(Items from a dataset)
START

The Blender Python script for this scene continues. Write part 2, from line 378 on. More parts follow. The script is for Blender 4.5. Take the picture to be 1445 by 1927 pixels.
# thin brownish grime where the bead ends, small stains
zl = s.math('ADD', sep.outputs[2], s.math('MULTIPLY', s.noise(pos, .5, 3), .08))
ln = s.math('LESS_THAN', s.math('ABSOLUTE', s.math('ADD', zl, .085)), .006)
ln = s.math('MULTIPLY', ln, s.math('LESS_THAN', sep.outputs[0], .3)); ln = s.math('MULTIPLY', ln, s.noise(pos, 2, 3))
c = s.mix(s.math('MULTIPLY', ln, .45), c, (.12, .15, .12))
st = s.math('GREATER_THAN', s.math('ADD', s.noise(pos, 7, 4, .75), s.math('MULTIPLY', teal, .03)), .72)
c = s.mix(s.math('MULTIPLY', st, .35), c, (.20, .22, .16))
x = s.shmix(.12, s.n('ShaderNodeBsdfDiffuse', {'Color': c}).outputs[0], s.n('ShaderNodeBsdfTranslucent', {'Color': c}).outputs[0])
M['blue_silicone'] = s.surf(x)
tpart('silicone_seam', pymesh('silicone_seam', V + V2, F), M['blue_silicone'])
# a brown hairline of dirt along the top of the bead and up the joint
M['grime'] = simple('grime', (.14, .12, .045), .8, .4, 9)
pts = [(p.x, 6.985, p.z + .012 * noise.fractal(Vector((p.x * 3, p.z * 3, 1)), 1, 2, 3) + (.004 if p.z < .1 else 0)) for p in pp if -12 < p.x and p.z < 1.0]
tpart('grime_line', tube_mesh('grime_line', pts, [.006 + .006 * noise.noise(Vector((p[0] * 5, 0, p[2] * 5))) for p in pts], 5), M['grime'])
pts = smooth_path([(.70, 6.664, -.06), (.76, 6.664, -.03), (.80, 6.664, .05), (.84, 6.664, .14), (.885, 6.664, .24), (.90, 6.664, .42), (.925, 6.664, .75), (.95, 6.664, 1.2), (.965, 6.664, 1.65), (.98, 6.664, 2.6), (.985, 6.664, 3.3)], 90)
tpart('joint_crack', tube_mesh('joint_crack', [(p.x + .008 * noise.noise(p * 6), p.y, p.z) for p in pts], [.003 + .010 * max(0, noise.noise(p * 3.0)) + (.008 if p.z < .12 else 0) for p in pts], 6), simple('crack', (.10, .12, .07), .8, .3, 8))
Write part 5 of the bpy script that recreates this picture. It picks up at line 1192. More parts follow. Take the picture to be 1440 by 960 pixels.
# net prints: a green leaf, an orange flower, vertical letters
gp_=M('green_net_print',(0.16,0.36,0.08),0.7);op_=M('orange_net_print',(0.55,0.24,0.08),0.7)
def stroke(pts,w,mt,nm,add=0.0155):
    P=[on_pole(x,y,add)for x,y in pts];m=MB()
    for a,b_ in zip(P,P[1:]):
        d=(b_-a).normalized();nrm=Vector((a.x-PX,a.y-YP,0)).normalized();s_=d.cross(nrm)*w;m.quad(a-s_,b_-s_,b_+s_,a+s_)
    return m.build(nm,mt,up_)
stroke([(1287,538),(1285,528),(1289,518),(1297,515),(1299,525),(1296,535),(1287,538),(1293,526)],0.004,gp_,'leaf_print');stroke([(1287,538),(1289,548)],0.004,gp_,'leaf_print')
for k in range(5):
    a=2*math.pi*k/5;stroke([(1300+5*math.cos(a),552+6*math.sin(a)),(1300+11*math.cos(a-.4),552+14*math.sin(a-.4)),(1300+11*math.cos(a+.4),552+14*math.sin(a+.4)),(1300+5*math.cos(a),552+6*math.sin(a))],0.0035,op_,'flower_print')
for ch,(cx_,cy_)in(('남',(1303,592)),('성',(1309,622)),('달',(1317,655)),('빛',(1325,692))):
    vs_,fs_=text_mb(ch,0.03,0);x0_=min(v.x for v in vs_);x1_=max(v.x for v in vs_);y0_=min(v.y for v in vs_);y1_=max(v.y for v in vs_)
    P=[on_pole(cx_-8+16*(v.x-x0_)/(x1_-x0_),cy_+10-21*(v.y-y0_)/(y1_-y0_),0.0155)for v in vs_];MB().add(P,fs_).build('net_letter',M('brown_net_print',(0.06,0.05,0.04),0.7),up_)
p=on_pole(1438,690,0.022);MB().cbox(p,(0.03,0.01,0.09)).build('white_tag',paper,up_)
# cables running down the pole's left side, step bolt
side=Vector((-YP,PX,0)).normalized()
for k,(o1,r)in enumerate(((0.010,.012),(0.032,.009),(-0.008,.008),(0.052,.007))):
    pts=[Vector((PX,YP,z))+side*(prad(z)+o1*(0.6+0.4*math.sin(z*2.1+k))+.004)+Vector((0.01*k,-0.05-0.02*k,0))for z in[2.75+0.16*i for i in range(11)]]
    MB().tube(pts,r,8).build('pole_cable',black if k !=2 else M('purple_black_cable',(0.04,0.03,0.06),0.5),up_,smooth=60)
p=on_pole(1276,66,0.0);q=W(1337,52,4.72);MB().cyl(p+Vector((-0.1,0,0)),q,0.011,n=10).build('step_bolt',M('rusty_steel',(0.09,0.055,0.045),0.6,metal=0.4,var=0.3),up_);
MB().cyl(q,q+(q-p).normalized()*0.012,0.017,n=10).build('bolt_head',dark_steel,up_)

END

**Given exercise:**
Reproduce each entry from the records above, character for character.

**Task output:**
The Blender Python script for this scene continues. Write part 2, from line 378 on. More parts follow. The script is for Blender 4.5. Take the picture to be 1445 by 1927 pixels.
# thin brownish grime where the bead ends, small stains
zl = s.math('ADD', sep.outputs[2], s.math('MULTIPLY', s.noise(pos, .5, 3), .08))
ln = s.math('LESS_THAN', s.math('ABSOLUTE', s.math('ADD', zl, .085)), .006)
ln = s.math('MULTIPLY', ln, s.math('LESS_THAN', sep.outputs[0], .3)); ln = s.math('MULTIPLY', ln, s.noise(pos, 2, 3))
c = s.mix(s.math('MULTIPLY', ln, .45), c, (.12, .15, .12))
st = s.math('GREATER_THAN', s.math('ADD', s.noise(pos, 7, 4, .75), s.math('MULTIPLY', teal, .03)), .72)
c = s.mix(s.math('MULTIPLY', st, .35), c, (.20, .22, .16))
x = s.shmix(.12, s.n('ShaderNodeBsdfDiffuse', {'Color': c}).outputs[0], s.n('ShaderNodeBsdfTranslucent', {'Color': c}).outputs[0])
M['blue_silicone'] = s.surf(x)
tpart('silicone_seam', pymesh('silicone_seam', V + V2, F), M['blue_silicone'])
# a brown hairline of dirt along the top of the bead and up the joint
M['grime'] = simple('grime', (.14, .12, .045), .8, .4, 9)
pts = [(p.x, 6.985, p.z + .012 * noise.fractal(Vector((p.x * 3, p.z * 3, 1)), 1, 2, 3) + (.004 if p.z < .1 else 0)) for p in pp if -12 < p.x and p.z < 1.0]
tpart('grime_line', tube_mesh('grime_line', pts, [.006 + .006 * noise.noise(Vector((p[0] * 5, 0, p[2] * 5))) for p in pts], 5), M['grime'])
pts = smooth_path([(.70, 6.664, -.06), (.76, 6.664, -.03), (.80, 6.664, .05), (.84, 6.664, .14), (.885, 6.664, .24), (.90, 6.664, .42), (.925, 6.664, .75), (.95, 6.664, 1.2), (.965, 6.664, 1.65), (.98, 6.664, 2.6), (.985, 6.664, 3.3)], 90)
tpart('joint_crack', tube_mesh('joint_crack', [(p.x + .008 * noise.noise(p * 6), p.y, p.z) for p in pts], [.003 + .010 * max(0, noise.noise(p * 3.0)) + (.008 if p.z < .12 else 0) for p in pts], 6), simple('crack', (.10, .12, .07), .8, .3, 8))
Write part 5 of the bpy script that recreates this picture. It picks up at line 1192. More parts follow. Take the picture to be 1440 by 960 pixels.
# net prints: a green leaf, an orange flower, vertical letters
gp_=M('green_net_print',(0.16,0.36,0.08),0.7);op_=M('orange_net_print',(0.55,0.24,0.08),0.7)
def stroke(pts,w,mt,nm,add=0.0155):
    P=[on_pole(x,y,add)for x,y in pts];m=MB()
    for a,b_ in zip(P,P[1:]):
        d=(b_-a).normalized();nrm=Vector((a.x-PX,a.y-YP,0)).normalized();s_=d.cross(nrm)*w;m.quad(a-s_,b_-s_,b_+s_,a+s_)
    return m.build(nm,mt,up_)
stroke([(1287,538),(1285,528),(1289,518),(1297,515),(1299,525),(1296,535),(1287,538),(1293,526)],0.004,gp_,'leaf_print');stroke([(1287,538),(1289,548)],0.004,gp_,'leaf_print')
for k in range(5):
    a=2*math.pi*k/5;stroke([(1300+5*math.cos(a),552+6*math.sin(a)),(1300+11*math.cos(a-.4),552+14*math.sin(a-.4)),(1300+11*math.cos(a+.4),552+14*math.sin(a+.4)),(1300+5*math.cos(a),552+6*math.sin(a))],0.0035,op_,'flower_print')
for ch,(cx_,cy_)in(('남',(1303,592)),('성',(1309,622)),('달',(1317,655)),('빛',(1325,692))):
    vs_,fs_=text_mb(ch,0.03,0);x0_=min(v.x for v in vs_);x1_=max(v.x for v in vs_);y0_=min(v.y for v in vs_);y1_=max(v.y for v in vs_)
    P=[on_pole(cx_-8+16*(v.x-x0_)/(x1_-x0_),cy_+10-21*(v.y-y0_)/(y1_-y0_),0.0155)for v in vs_];MB().add(P,fs_).build('net_letter',M('brown_net_print',(0.06,0.05,0.04),0.7),up_)
p=on_pole(1438,690,0.022);MB().cbox(p,(0.03,0.01,0.09)).build('white_tag',paper,up_)
# cables running down the pole's left side, step bolt
side=Vector((-YP,PX,0)).normalized()
for k,(o1,r)in enumerate(((0.010,.012),(0.032,.009),(-0.008,.008),(0.052,.007))):
    pts=[Vector((PX,YP,z))+side*(prad(z)+o1*(0.6+0.4*math.sin(z*2.1+k))+.004)+Vector((0.01*k,-0.05-0.02*k,0))for z in[2.75+0.16*i for i in range(11)]]
    MB().tube(pts,r,8).build('pole_cable',black if k !=2 else M('purple_black_cable',(0.04,0.03,0.06),0.5),up_,smooth=60)
p=on_pole(1276,66,0.0);q=W(1337,52,4.72);MB().cyl(p+Vector((-0.1,0,0)),q,0.011,n=10).build('step_bolt',M('rusty_steel',(0.09,0.055,0.045),0.6,metal=0.4,var=0.3),up_);
MB().cyl(q,q+(q-p).normalized()*0.012,0.017,n=10).build('bolt_head',dark_steel,up_)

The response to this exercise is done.